#### Written exercise
Repeat, exactly as written, every line from the one holding "Write part 3" through the one holding "base', 'exercise ball')". Leave out all other lines.

(Records excerpted from a collection)

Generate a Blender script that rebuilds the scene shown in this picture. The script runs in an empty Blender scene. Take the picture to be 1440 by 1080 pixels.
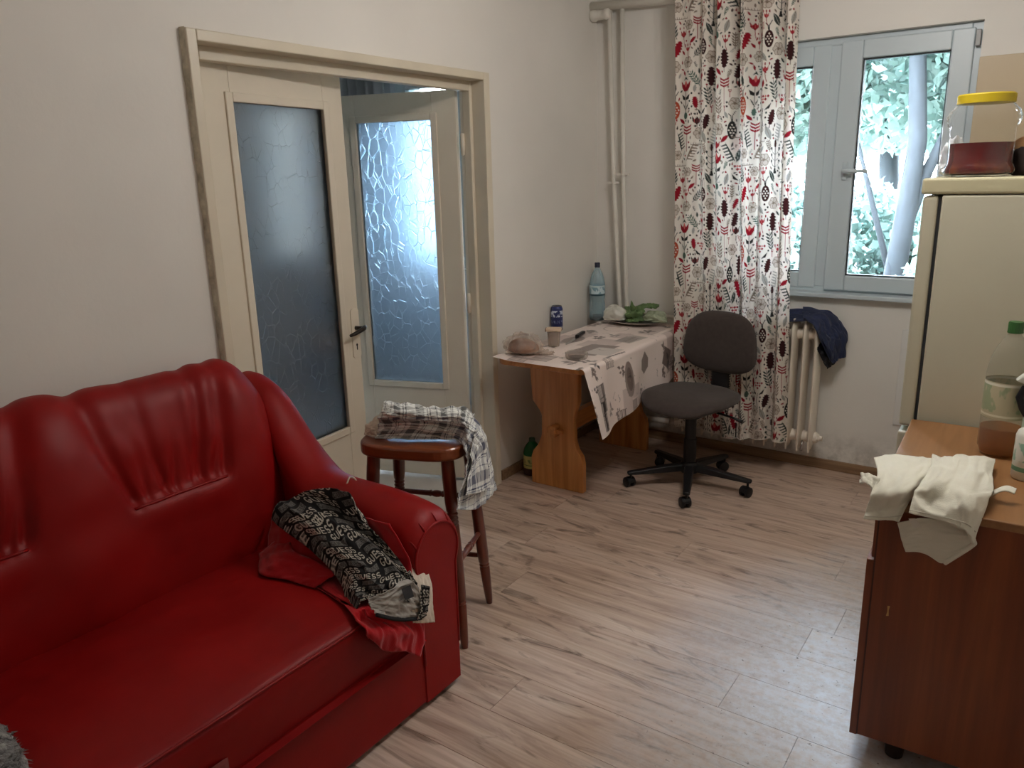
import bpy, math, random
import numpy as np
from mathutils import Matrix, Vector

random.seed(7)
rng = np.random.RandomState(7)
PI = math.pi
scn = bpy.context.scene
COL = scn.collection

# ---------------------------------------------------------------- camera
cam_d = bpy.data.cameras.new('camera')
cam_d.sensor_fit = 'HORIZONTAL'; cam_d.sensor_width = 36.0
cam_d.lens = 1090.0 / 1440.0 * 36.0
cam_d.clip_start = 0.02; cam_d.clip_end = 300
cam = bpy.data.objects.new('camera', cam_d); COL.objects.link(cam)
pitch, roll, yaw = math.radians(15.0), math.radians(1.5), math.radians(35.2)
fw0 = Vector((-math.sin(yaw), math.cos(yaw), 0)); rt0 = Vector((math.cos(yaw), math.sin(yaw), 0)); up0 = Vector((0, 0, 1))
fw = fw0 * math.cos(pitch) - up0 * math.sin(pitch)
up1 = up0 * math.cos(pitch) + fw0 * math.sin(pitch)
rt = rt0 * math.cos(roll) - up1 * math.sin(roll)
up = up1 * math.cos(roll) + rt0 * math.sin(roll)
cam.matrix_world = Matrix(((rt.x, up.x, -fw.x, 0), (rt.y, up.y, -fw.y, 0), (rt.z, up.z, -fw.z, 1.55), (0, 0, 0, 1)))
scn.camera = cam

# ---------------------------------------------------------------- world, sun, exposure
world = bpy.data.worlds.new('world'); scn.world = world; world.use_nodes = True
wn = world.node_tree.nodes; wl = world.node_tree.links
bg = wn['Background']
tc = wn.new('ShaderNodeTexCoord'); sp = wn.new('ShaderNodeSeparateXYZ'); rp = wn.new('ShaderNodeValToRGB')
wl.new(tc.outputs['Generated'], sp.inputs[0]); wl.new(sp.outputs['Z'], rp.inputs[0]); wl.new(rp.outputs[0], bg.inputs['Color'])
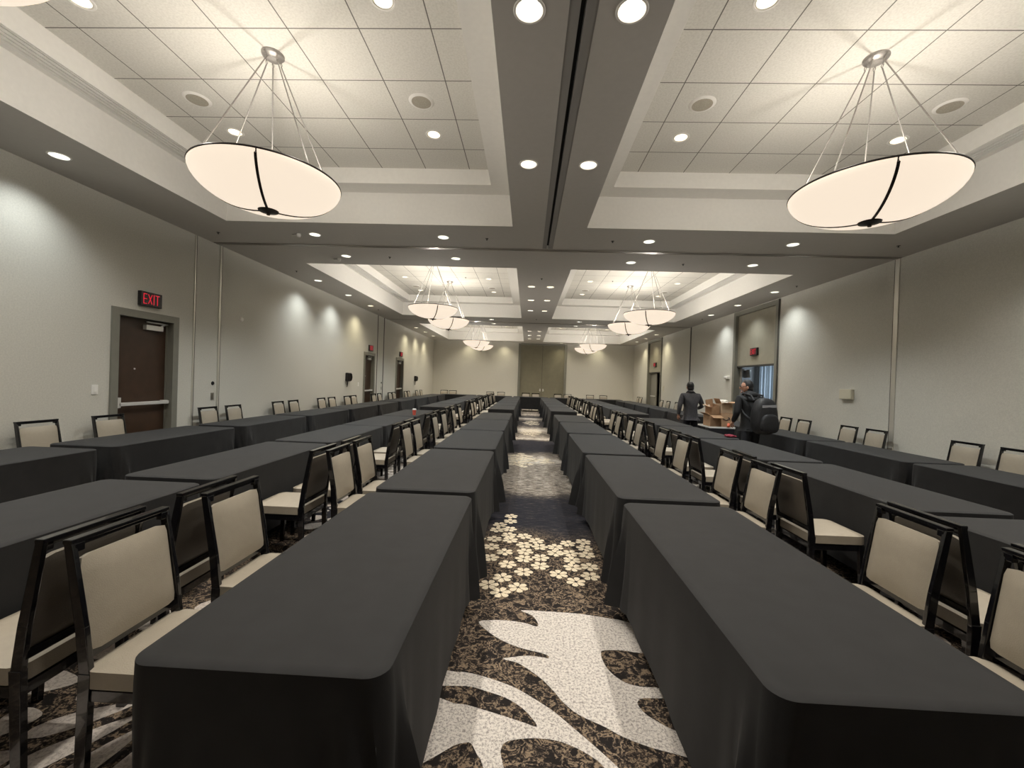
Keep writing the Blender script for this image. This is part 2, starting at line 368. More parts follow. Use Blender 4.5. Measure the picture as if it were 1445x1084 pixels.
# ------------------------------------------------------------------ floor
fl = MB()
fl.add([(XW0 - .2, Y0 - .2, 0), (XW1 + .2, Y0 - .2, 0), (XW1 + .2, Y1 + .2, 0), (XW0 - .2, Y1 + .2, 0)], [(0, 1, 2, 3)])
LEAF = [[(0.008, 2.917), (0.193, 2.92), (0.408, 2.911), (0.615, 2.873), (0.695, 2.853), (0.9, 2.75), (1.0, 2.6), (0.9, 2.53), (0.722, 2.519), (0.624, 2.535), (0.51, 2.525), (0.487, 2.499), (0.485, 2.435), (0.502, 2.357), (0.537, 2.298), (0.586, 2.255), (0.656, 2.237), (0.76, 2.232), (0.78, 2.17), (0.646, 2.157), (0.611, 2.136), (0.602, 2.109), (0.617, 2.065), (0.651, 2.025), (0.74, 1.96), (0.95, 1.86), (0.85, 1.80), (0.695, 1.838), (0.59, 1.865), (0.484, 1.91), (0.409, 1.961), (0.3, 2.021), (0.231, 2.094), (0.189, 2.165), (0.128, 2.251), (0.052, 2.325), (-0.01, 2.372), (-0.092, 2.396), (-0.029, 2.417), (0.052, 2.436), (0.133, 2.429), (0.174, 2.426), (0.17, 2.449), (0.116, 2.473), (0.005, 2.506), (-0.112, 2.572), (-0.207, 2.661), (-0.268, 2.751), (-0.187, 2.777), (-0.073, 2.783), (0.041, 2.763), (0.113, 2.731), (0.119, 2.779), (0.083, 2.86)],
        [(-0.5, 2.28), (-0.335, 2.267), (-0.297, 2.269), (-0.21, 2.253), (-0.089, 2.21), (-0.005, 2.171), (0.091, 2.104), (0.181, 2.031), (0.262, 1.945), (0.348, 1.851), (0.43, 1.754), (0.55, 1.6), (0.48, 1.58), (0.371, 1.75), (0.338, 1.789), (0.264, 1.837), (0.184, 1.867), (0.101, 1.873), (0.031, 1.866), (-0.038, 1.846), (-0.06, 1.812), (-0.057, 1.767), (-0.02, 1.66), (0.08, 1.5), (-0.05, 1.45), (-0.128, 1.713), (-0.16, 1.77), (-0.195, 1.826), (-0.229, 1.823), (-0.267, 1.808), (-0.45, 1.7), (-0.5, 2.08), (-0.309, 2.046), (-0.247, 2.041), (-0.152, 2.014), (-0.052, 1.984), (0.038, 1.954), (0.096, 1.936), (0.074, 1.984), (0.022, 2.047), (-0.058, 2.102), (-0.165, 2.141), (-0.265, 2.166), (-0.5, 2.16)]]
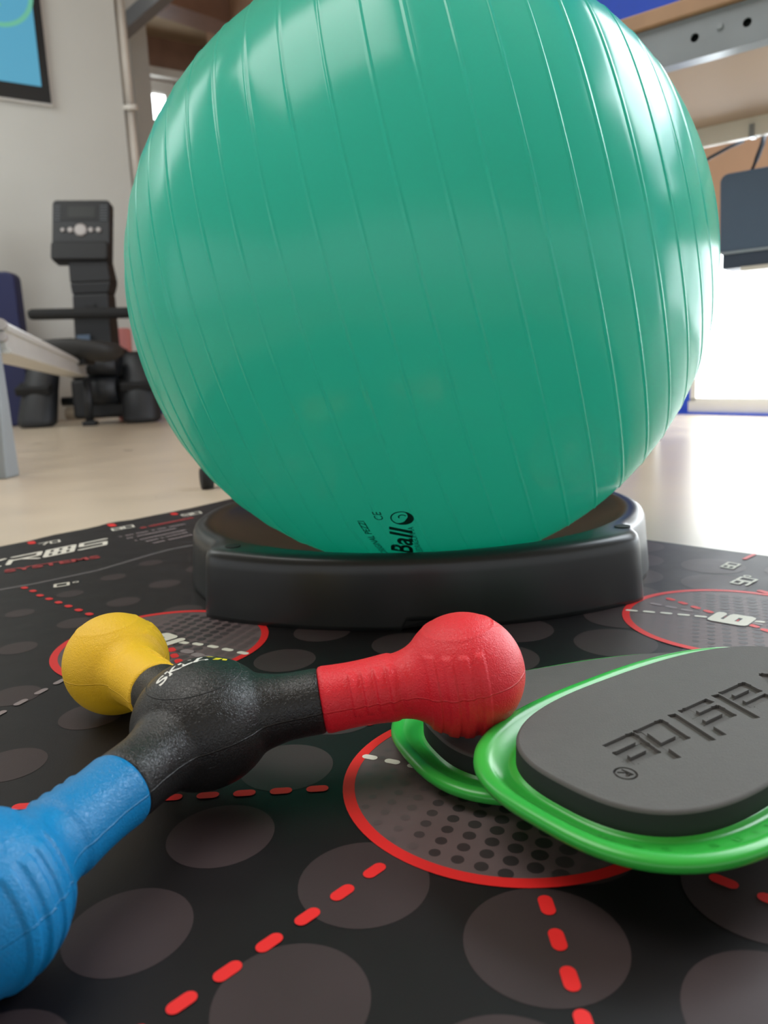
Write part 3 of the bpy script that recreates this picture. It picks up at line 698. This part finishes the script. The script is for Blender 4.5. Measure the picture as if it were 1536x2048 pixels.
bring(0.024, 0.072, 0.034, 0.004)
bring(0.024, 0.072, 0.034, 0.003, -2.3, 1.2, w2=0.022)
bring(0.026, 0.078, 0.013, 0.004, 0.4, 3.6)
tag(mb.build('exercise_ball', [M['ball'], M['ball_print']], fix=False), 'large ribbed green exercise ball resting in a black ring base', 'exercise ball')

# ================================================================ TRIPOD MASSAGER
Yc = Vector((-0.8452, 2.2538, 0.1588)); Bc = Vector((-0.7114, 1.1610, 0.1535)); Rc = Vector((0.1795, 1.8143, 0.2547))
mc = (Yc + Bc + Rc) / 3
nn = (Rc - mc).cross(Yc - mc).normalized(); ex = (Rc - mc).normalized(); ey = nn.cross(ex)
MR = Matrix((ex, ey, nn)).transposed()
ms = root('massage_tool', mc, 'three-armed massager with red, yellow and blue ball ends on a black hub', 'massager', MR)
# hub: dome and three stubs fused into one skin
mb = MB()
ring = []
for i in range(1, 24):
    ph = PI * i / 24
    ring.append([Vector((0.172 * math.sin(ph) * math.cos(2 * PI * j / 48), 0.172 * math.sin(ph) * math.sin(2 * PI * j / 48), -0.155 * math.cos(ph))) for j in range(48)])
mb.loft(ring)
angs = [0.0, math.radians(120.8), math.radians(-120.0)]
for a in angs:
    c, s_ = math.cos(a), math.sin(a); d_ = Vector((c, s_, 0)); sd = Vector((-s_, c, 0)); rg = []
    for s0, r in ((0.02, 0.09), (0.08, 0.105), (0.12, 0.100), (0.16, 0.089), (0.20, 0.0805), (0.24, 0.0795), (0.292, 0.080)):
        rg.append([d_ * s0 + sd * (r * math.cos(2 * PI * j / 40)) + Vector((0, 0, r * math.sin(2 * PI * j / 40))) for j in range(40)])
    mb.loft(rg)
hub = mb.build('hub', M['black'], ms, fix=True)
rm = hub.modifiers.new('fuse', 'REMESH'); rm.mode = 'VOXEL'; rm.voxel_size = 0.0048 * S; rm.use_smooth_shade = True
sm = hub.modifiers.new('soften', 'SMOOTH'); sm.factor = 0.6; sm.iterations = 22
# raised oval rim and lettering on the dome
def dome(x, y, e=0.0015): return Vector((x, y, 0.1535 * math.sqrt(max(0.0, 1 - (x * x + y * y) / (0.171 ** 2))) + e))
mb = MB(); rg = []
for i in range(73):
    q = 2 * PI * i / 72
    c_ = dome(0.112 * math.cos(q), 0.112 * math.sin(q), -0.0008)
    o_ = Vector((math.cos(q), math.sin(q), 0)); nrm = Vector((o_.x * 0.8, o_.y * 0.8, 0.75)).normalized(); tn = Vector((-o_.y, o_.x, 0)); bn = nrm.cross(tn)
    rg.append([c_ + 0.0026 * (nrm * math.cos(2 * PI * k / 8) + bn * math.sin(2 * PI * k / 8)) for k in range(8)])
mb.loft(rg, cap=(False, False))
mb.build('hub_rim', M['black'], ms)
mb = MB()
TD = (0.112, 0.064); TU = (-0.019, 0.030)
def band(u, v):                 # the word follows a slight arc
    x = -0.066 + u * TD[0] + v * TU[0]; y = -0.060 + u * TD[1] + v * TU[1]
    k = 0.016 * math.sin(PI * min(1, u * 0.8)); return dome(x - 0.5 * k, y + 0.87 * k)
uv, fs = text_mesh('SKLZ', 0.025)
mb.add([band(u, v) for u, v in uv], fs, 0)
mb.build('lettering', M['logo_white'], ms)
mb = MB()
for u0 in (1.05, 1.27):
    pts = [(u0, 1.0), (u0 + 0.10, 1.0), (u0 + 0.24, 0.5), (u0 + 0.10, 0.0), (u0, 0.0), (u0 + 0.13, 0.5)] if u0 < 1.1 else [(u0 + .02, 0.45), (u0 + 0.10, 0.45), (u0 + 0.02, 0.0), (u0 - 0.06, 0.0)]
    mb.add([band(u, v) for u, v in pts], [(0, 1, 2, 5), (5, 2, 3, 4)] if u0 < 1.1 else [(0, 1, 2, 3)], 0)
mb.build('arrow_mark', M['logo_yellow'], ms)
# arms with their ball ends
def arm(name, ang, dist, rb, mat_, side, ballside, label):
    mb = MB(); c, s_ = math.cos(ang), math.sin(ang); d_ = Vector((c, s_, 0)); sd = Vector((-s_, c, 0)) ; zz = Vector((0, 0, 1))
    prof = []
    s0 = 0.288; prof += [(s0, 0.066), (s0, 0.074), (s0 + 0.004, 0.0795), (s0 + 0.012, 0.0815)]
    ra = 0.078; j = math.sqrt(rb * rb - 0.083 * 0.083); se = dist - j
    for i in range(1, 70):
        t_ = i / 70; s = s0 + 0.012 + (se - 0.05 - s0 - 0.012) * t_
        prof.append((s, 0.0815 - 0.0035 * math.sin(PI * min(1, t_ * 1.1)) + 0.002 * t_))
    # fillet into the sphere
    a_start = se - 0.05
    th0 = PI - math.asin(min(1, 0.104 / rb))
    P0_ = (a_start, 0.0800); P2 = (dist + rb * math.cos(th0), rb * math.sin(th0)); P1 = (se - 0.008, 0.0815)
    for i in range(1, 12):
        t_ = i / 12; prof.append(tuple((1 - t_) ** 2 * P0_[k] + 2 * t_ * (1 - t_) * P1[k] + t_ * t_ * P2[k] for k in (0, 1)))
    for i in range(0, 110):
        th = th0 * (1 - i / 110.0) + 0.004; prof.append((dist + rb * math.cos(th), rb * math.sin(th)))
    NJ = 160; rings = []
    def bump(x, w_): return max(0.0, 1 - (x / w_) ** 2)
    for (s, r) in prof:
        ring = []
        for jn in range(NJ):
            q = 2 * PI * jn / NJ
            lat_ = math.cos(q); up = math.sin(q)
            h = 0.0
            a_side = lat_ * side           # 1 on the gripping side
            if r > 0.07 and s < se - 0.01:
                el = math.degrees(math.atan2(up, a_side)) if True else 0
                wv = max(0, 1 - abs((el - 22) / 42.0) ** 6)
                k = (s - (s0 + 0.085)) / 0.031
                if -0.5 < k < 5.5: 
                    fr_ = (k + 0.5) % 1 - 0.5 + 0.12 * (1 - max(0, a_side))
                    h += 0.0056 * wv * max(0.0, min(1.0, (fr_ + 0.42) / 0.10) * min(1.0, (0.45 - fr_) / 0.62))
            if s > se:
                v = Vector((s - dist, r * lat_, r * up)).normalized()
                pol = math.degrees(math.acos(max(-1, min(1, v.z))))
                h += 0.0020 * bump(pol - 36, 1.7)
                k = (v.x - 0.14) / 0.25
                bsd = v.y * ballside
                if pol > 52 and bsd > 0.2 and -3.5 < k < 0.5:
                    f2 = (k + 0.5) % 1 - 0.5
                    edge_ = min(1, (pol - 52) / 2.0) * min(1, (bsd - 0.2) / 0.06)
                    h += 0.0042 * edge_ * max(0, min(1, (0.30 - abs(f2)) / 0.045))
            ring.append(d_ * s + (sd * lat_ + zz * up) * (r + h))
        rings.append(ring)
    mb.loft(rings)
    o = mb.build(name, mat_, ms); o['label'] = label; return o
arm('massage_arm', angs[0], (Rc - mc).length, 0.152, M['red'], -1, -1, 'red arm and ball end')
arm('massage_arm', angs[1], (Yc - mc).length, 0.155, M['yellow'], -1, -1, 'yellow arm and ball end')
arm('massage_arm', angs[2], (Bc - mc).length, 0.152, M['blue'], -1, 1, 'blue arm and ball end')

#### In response
Write part 3 of the bpy script that recreates this picture. It picks up at line 698. This part finishes the script. The script is for Blender 4.5. Measure the picture as if it were 1536x2048 pixels.
bring(0.024, 0.072, 0.034, 0.004)
bring(0.024, 0.072, 0.034, 0.003, -2.3, 1.2, w2=0.022)
bring(0.026, 0.078, 0.013, 0.004, 0.4, 3.6)
tag(mb.build('exercise_ball', [M['ball'], M['ball_print']], fix=False), 'large ribbed green exercise ball resting in a black ring base', 'exercise ball')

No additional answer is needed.